### EXERCISE TASK
Return all the data below as it stands, minus the pictures.

◆ ◆ ◆ ◆ ◆ ◆ ◆

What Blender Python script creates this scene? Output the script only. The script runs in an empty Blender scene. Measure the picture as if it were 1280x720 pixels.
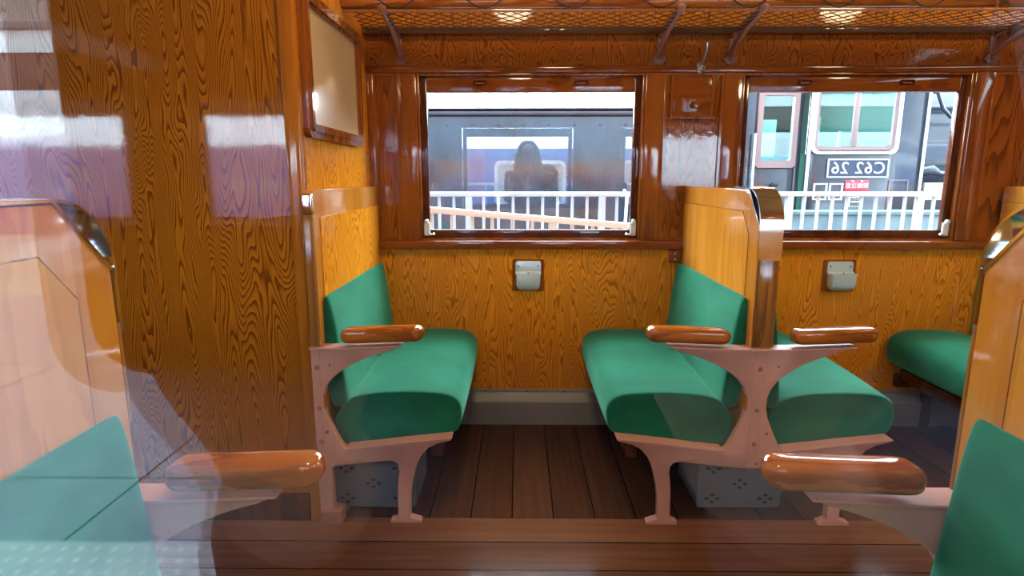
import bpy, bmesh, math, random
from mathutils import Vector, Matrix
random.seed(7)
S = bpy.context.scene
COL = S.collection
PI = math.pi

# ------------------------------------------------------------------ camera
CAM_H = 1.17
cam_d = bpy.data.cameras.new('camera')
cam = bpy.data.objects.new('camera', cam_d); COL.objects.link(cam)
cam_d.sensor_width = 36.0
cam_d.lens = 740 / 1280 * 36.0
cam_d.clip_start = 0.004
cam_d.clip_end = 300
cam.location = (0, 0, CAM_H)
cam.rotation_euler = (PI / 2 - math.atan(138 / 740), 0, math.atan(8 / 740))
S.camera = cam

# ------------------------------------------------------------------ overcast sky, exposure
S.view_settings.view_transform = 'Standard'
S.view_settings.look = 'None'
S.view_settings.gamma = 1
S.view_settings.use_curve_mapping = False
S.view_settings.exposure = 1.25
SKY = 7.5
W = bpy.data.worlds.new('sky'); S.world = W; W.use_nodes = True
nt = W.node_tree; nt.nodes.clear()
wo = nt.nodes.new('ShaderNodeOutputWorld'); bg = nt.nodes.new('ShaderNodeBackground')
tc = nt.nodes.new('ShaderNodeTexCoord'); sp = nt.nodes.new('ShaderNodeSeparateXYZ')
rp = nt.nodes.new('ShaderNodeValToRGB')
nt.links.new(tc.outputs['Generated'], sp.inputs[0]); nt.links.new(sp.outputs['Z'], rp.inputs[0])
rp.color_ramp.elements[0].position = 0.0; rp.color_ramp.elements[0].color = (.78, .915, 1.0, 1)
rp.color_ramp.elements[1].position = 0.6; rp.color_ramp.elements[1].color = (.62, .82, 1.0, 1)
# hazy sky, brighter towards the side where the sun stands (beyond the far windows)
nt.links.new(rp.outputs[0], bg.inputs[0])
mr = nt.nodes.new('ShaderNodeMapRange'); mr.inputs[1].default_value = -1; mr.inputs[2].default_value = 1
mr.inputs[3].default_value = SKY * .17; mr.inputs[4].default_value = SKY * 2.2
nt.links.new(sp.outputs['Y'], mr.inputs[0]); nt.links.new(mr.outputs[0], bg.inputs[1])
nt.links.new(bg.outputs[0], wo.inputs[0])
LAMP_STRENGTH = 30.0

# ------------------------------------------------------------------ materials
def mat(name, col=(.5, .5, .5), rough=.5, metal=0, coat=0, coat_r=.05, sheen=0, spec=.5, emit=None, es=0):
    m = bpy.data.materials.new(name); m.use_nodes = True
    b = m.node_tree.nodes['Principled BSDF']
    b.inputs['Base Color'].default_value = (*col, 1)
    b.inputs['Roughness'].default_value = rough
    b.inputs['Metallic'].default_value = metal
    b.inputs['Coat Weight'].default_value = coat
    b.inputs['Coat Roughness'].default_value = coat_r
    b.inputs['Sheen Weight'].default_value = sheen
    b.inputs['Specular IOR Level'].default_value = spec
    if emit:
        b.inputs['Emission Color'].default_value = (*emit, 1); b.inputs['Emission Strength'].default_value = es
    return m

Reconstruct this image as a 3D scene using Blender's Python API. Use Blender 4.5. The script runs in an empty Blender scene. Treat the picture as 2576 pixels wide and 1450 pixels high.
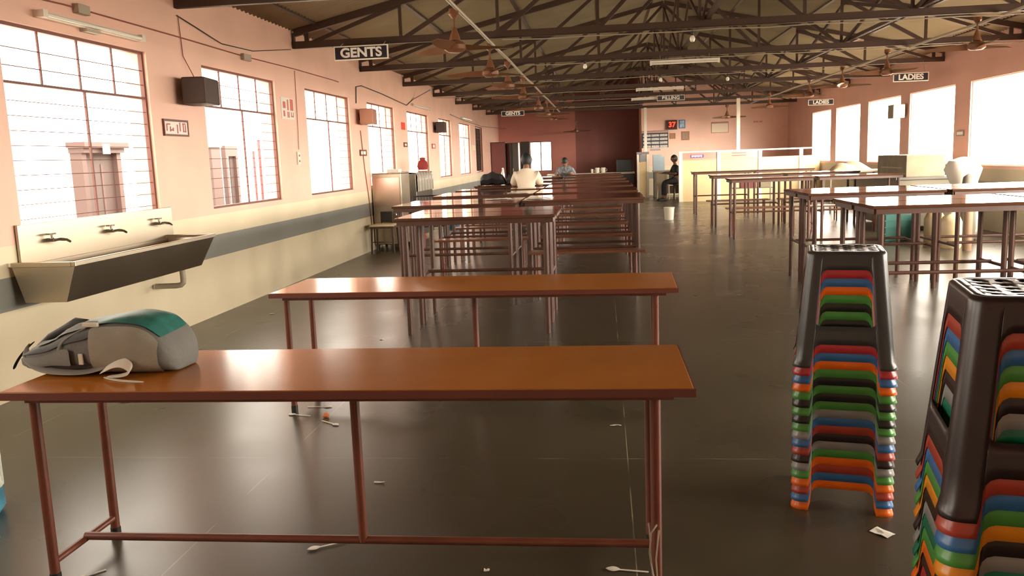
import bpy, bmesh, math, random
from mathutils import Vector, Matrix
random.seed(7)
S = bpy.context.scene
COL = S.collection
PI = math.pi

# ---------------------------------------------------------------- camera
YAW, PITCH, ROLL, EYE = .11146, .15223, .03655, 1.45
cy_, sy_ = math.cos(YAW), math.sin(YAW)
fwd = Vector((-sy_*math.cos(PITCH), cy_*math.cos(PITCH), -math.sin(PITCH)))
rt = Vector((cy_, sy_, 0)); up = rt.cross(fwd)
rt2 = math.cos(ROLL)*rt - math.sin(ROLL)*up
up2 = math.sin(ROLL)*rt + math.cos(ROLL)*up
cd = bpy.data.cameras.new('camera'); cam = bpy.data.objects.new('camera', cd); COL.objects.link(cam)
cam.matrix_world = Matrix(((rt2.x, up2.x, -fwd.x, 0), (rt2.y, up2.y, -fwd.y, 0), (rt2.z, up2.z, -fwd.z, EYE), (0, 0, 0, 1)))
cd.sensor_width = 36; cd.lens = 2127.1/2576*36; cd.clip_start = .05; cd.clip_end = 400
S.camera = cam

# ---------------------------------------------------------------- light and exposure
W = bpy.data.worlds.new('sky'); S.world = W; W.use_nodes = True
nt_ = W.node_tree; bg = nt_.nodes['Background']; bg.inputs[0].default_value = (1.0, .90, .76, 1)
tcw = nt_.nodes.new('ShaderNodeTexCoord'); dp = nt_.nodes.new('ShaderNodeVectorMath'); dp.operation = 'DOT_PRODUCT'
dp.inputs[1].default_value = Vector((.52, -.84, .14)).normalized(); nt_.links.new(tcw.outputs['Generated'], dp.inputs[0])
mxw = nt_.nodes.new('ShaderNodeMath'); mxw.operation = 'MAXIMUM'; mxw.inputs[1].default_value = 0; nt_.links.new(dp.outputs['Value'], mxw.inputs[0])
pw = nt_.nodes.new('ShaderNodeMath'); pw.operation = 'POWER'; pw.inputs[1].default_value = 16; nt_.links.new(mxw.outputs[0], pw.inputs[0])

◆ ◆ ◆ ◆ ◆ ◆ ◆

### THE ANSWER
What Blender Python script creates this scene? Output the script only. The script runs in an empty Blender scene. Measure the picture as if it were 1280x720 pixels.
import bpy, bmesh, math, random
from mathutils import Vector, Matrix
random.seed(7)
S = bpy.context.scene
COL = S.collection
PI = math.pi

# ------------------------------------------------------------------ camera
CAM_H = 1.17
cam_d = bpy.data.cameras.new('camera')
cam = bpy.data.objects.new('camera', cam_d); COL.objects.link(cam)
cam_d.sensor_width = 36.0
cam_d.lens = 740 / 1280 * 36.0
cam_d.clip_start = 0.004
cam_d.clip_end = 300
cam.location = (0, 0, CAM_H)
cam.rotation_euler = (PI / 2 - math.atan(138 / 740), 0, math.atan(8 / 740))
S.camera = cam

# ------------------------------------------------------------------ overcast sky, exposure
S.view_settings.view_transform = 'Standard'
S.view_settings.look = 'None'
S.view_settings.gamma = 1
S.view_settings.use_curve_mapping = False
S.view_settings.exposure = 1.25
SKY = 7.5
W = bpy.data.worlds.new('sky'); S.world = W; W.use_nodes = True
nt = W.node_tree; nt.nodes.clear()
wo = nt.nodes.new('ShaderNodeOutputWorld'); bg = nt.nodes.new('ShaderNodeBackground')
tc = nt.nodes.new('ShaderNodeTexCoord'); sp = nt.nodes.new('ShaderNodeSeparateXYZ')
rp = nt.nodes.new('ShaderNodeValToRGB')
nt.links.new(tc.outputs['Generated'], sp.inputs[0]); nt.links.new(sp.outputs['Z'], rp.inputs[0])
rp.color_ramp.elements[0].position = 0.0; rp.color_ramp.elements[0].color = (.78, .915, 1.0, 1)
rp.color_ramp.elements[1].position = 0.6; rp.color_ramp.elements[1].color = (.62, .82, 1.0, 1)
# hazy sky, brighter towards the side where the sun stands (beyond the far windows)
nt.links.new(rp.outputs[0], bg.inputs[0])
mr = nt.nodes.new('ShaderNodeMapRange'); mr.inputs[1].default_value = -1; mr.inputs[2].default_value = 1
mr.inputs[3].default_value = SKY * .17; mr.inputs[4].default_value = SKY * 2.2
nt.links.new(sp.outputs['Y'], mr.inputs[0]); nt.links.new(mr.outputs[0], bg.inputs[1])
nt.links.new(bg.outputs[0], wo.inputs[0])
LAMP_STRENGTH = 30.0

# ------------------------------------------------------------------ materials
def mat(name, col=(.5, .5, .5), rough=.5, metal=0, coat=0, coat_r=.05, sheen=0, spec=.5, emit=None, es=0):
    m = bpy.data.materials.new(name); m.use_nodes = True
    b = m.node_tree.nodes['Principled BSDF']
    b.inputs['Base Color'].default_value = (*col, 1)
    b.inputs['Roughness'].default_value = rough
    b.inputs['Metallic'].default_value = metal
    b.inputs['Coat Weight'].default_value = coat
    b.inputs['Coat Roughness'].default_value = coat_r
    b.inputs['Sheen Weight'].default_value = sheen
    b.inputs['Specular IOR Level'].default_value = spec
    if emit:
        b.inputs['Emission Color'].default_value = (*emit, 1); b.inputs['Emission Strength'].default_value = es
    return m

Reconstruct this image as a 3D scene using Blender's Python API. Use Blender 4.5. The script runs in an empty Blender scene. Treat the picture as 2576 pixels wide and 1450 pixels high.
import bpy, bmesh, math, random
from mathutils import Vector, Matrix
random.seed(7)
S = bpy.context.scene
COL = S.collection
PI = math.pi

# ---------------------------------------------------------------- camera
YAW, PITCH, ROLL, EYE = .11146, .15223, .03655, 1.45
cy_, sy_ = math.cos(YAW), math.sin(YAW)
fwd = Vector((-sy_*math.cos(PITCH), cy_*math.cos(PITCH), -math.sin(PITCH)))
rt = Vector((cy_, sy_, 0)); up = rt.cross(fwd)
rt2 = math.cos(ROLL)*rt - math.sin(ROLL)*up
up2 = math.sin(ROLL)*rt + math.cos(ROLL)*up
cd = bpy.data.cameras.new('camera'); cam = bpy.data.objects.new('camera', cd); COL.objects.link(cam)
cam.matrix_world = Matrix(((rt2.x, up2.x, -fwd.x, 0), (rt2.y, up2.y, -fwd.y, 0), (rt2.z, up2.z, -fwd.z, EYE), (0, 0, 0, 1)))
cd.sensor_width = 36; cd.lens = 2127.1/2576*36; cd.clip_start = .05; cd.clip_end = 400
S.camera = cam

# ---------------------------------------------------------------- light and exposure
W = bpy.data.worlds.new('sky'); S.world = W; W.use_nodes = True
nt_ = W.node_tree; bg = nt_.nodes['Background']; bg.inputs[0].default_value = (1.0, .90, .76, 1)
tcw = nt_.nodes.new('ShaderNodeTexCoord'); dp = nt_.nodes.new('ShaderNodeVectorMath'); dp.operation = 'DOT_PRODUCT'
dp.inputs[1].default_value = Vector((.52, -.84, .14)).normalized(); nt_.links.new(tcw.outputs['Generated'], dp.inputs[0])
mxw = nt_.nodes.new('ShaderNodeMath'); mxw.operation = 'MAXIMUM'; mxw.inputs[1].default_value = 0; nt_.links.new(dp.outputs['Value'], mxw.inputs[0])
pw = nt_.nodes.new('ShaderNodeMath'); pw.operation = 'POWER'; pw.inputs[1].default_value = 16; nt_.links.new(mxw.outputs[0], pw.inputs[0])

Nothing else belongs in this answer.